Title: Epistemology, politics and subjectivity in artists’ collection projects.

Author: M.L. Butler

Subject: Fine Art

Year of Award: 2003

Institution: University of London, Goldsmiths College


This thesis looks at the work of contemporary artist who have produced projects in which the processes, structures and artwork are integrated and politically motivated.  Their collective projects are analyzed in terms of epistemology, politics and subjectivity.  Their work is seen to provide epistemological locations and practices of embodied thinking and knowledge where new meanings are made and offered.  The artists’ work is situated as part of political liberation movements for social change, and is analyzed in relation to the production of personal and collective subjectivities, especially through imaginative figurations of possible selves.  The thesis argues that artists’ collective projects can be understood in terms of epistemology, politics and subjectivity, and makes contributions to the disciplines of epistemology, politics, art, Cultural Studies and discourses on subjectivity.
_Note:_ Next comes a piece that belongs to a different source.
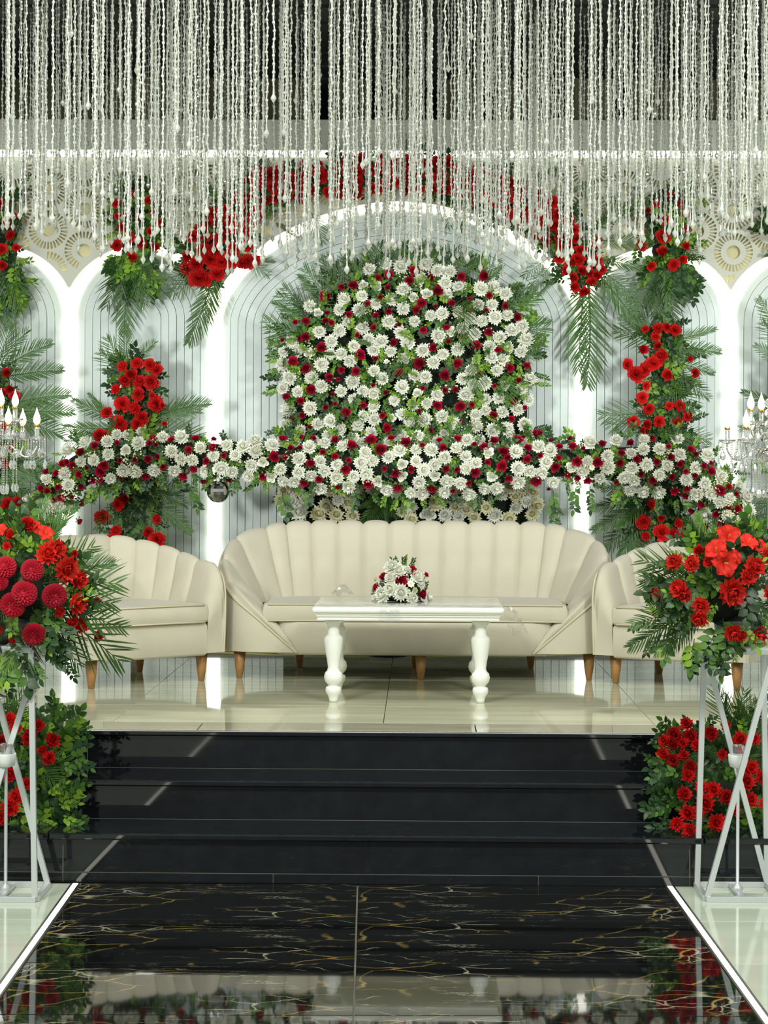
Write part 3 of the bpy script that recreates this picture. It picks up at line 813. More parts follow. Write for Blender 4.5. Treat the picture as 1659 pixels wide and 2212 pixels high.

This interdisciplinary research sits at the intersection of art, politics and philosophy.  A methodology and epistemology based in the feminist anti-racist philosophy of ‘situated knowledges’ is developed and used to provide a detailed analysis of an artists’ project called NHI - No Humans Involved which took place in San Diego, California, in 1992;  in addition, the work of two other contemporary artists’ collectives is discussed - the Vancouver-based Kiss and Tell lesbian artists’ collective, and the Noncommercial public artists’ collective.

Special attention is paid to the relations between images and texts in the artists’ work, in academic practices and in the thesis, and a new image-text methodological practice, called ‘visual epistemology’, is developed and used throughout.  This three-part method involves the use of calligrams which wed image and text;  it engages with theorists’ work with others’ images; and it enjoys a practice of thinking through and with images and texts.